◆ **What you are asked to do**
Hand back each line, unchanged, from the top down to the line where "None, True), 'structure')" sits.

### Data to process ###

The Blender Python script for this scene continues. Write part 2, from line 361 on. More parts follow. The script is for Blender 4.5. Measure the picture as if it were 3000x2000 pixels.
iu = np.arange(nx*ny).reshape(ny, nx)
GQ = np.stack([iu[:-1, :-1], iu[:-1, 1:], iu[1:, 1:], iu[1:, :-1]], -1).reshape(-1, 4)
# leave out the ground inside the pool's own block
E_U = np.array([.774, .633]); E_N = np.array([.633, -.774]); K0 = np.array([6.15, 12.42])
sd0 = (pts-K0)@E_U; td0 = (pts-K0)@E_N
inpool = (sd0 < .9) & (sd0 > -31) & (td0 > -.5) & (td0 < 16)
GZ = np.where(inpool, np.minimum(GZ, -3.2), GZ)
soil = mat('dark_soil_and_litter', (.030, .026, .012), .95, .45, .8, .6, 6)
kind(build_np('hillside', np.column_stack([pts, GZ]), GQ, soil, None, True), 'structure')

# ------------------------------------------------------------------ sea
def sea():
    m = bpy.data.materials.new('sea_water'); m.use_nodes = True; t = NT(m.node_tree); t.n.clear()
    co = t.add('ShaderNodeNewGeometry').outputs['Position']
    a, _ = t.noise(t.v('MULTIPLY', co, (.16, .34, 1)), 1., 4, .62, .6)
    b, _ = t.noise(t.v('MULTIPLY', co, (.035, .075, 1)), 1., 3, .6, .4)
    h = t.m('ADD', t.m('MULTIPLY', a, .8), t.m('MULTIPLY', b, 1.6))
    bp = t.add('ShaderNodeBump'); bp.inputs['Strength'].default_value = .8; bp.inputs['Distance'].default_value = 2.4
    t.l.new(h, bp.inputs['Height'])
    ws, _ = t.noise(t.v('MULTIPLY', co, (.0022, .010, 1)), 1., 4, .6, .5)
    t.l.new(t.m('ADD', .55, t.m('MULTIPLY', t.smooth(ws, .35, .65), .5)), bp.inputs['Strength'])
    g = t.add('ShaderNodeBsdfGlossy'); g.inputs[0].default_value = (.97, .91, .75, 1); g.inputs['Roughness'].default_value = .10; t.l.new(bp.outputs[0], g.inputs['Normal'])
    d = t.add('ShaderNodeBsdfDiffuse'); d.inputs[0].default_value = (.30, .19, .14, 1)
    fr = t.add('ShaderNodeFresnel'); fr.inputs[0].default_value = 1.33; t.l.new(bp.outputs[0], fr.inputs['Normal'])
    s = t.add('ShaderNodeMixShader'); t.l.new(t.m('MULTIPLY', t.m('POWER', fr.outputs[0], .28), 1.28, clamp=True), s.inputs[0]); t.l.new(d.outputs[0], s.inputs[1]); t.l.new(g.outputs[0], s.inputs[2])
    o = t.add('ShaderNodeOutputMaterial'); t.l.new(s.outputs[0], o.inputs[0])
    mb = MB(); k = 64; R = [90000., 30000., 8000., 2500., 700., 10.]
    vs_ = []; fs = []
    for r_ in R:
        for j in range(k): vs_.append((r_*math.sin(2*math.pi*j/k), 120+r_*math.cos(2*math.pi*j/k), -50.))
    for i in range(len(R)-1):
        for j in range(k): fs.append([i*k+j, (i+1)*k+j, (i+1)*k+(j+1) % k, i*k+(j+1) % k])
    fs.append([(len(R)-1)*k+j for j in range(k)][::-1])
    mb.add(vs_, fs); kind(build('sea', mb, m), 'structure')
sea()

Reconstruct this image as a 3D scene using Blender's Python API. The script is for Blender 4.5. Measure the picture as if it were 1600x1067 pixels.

###

◆ **Completed task**
The Blender Python script for this scene continues. Write part 2, from line 361 on. More parts follow. The script is for Blender 4.5. Measure the picture as if it were 3000x2000 pixels.
iu = np.arange(nx*ny).reshape(ny, nx)
GQ = np.stack([iu[:-1, :-1], iu[:-1, 1:], iu[1:, 1:], iu[1:, :-1]], -1).reshape(-1, 4)
# leave out the ground inside the pool's own block
E_U = np.array([.774, .633]); E_N = np.array([.633, -.774]); K0 = np.array([6.15, 12.42])
sd0 = (pts-K0)@E_U; td0 = (pts-K0)@E_N
inpool = (sd0 < .9) & (sd0 > -31) & (td0 > -.5) & (td0 < 16)
GZ = np.where(inpool, np.minimum(GZ, -3.2), GZ)
soil = mat('dark_soil_and_litter', (.030, .026, .012), .95, .45, .8, .6, 6)
kind(build_np('hillside', np.column_stack([pts, GZ]), GQ, soil, None, True), 'structure')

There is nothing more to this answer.